Daniel Negreanu Doug Polk
Daniel Negreanu finally won some big pots against Doug Polk. (Image: YouTube)

Heading into Friday’s contest, Polk had recorded seven six-figure wins in the previous 10 sessions. He won so much money during the first 18 sessions that Negreanu had to add to his initial $1 million deposit.

Time and time again, the GGPoker ambassador would get off to a slow start either giving away a stack or getting coolered early in the session. That happened yet again on Friday. Polk, with pocket jacks, flopped a set of jacks on a J-4-9 board. Negreanu had pocket fours in the hand and there wasn’t much he could do to avoid giving away around $40,000 chips.

That’s been the story of this match for quite some time. Polk has won his fair share of coolers and bad beats. But the tide turned on Day 19. Daniel Negreanu was the one winning the monster pots.

Daniel Negreanu Hits a Mini Heater

Negreanu has said for days that he’s due for a heater. Despite the tough sessions, and all the bad beats and coolers, he has kept a positive attitude. On Friday, the luck was mostly in his favor following the early set-over-set cooler. And he also benefited from Polk’s aggression.

In one hand, on a board of A-2-2-J-7, Polk went for a massive over-bet on the river with air (K-Q). Negreanu snap-called with A-J, taking down a $159,000 pot that he so desperately needed. Moments later, he sucked out by hitting a set of sixes on the turn against Polk’s pocket kings to win an $80,000 pot.

The luck was finally starting to shift in the other direction.
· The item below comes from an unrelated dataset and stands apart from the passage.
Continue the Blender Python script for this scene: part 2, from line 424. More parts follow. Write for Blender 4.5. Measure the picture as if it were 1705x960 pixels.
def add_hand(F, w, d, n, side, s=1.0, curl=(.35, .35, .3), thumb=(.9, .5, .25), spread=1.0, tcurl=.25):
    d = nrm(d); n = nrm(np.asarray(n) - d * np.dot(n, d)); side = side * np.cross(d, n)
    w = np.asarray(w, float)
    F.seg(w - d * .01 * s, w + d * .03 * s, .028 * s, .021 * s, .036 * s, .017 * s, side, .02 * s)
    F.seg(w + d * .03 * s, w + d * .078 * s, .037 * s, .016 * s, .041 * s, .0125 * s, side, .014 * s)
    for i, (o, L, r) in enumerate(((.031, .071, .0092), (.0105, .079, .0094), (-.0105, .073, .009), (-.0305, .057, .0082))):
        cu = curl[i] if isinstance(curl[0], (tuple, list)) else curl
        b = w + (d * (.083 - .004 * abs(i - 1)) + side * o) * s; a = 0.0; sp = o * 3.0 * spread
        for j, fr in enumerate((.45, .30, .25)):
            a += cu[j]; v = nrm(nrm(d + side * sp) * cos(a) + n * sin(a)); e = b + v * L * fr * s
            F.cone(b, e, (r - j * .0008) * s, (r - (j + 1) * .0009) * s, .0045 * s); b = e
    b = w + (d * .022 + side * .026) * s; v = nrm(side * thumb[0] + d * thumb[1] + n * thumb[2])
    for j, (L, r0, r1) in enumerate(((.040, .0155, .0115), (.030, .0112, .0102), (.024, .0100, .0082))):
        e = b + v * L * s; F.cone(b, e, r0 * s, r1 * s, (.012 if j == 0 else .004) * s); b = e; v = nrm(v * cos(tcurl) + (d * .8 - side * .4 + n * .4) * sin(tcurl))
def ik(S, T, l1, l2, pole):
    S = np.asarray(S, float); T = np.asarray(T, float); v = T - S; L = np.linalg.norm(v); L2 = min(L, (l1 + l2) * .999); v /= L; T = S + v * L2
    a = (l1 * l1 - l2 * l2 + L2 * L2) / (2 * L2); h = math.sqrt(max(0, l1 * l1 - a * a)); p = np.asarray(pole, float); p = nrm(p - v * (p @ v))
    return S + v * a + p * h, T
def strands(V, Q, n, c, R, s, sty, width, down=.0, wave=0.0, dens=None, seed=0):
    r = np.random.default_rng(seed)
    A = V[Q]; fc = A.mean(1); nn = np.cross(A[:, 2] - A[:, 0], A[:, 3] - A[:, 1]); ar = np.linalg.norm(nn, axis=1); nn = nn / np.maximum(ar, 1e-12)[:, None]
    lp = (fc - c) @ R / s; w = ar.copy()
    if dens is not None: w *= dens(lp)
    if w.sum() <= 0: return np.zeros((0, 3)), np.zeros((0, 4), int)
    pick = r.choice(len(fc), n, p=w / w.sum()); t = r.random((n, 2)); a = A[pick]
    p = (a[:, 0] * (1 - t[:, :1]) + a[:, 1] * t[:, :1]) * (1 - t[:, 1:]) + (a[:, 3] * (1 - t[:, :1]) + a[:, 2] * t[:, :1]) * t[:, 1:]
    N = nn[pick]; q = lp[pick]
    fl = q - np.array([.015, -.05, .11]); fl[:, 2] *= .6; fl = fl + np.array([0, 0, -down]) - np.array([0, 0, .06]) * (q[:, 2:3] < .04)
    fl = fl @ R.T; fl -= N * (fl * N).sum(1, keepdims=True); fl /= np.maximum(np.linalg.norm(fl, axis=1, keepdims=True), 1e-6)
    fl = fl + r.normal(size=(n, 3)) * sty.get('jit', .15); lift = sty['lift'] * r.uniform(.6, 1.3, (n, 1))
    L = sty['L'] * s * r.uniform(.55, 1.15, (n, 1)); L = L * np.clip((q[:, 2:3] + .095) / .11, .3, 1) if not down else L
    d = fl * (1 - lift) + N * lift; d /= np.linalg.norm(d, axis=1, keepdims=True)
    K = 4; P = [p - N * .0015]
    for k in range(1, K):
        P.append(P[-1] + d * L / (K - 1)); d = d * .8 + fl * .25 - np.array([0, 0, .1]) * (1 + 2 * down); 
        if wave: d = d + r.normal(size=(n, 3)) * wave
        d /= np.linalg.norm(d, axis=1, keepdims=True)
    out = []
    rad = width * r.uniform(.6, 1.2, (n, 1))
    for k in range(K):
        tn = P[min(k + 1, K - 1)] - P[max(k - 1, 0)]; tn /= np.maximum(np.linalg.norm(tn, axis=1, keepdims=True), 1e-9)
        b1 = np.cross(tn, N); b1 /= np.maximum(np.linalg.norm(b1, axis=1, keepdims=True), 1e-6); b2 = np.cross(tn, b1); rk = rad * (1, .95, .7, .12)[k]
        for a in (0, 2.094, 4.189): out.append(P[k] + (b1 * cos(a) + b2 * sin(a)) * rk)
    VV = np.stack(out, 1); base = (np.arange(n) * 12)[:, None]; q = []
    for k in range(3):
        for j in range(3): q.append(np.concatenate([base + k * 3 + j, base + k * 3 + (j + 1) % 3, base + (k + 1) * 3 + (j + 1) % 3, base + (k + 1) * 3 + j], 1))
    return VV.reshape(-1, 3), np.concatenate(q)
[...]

But Polk was still out-playing Negreanu in certain spots, namely winning a high-percentage of small to medium sized pots. His aggressive play was paying off as he nearly eliminated all of a $100,000 deficit on the day.

And then Negreanu picked it back up again and continued hitting hands. At one point, he was up by more than $200,000. Polk would get some chips back before the end of the session, but still lost $143,643 in 834 hands over three hours.

For the entire challenge, all 19 days of it, Polk’s lead is down to $814,290 in 10,784 hands. They have an agreement that the losing player at the 12,500-hand mark can surrender without penalty. That’s sure to be Negreanu, who has made it clear that he wants to continue playing. After Friday’s session, who can blame him?